Polly of the Circus
In Oronta, her acrobatically-clad figure on every billboard is
covered over meticulously with real bloomers of all sorts per local ordinance,
she complains to the minister, nothing doing.
“Hey,
Polly,” a burly spectator yells up at her, “where’s your
pants?” It breaks her concentration and she misses the trapeze, no net.
The minister
tends her back to health and marries her. His uncle the bishop shuns him, he
can’t find work.
She returns to
the circus and plans another fall in the grand finale (a triple), since divorce
is not possible.
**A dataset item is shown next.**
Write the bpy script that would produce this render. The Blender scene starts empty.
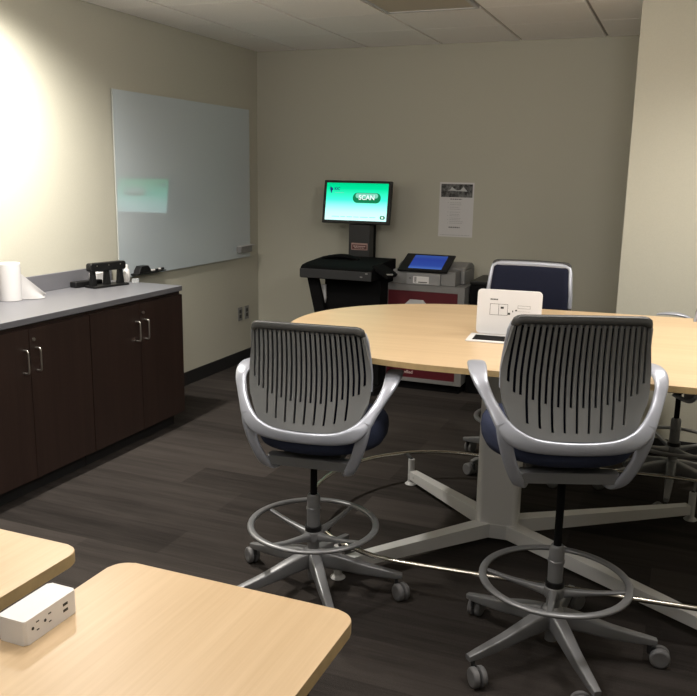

Bishop and nephew arrive just in time to see the act
successfully concluded.
Mordaunt Hall of the New York Times thought it made
no sense, and certainly Clark Gable as the minister. This is known as Eastern
sophistication, it is quite inscrutable.
Winterset
The play, by a
notable inventor of New York harmonies (like Morris Louis later), is situated
between Dead End and The Time of Your Life. Santell
negotiates it very ruggedly, on three piers: the clear-eyed abstraction of John
Carradine’s opening performance, which is relayed by Burgess Meredith,
the general solidity of a very capable corps of actors resistant to all
blandishments, and some quite elaborate and elaborately-filmed sets.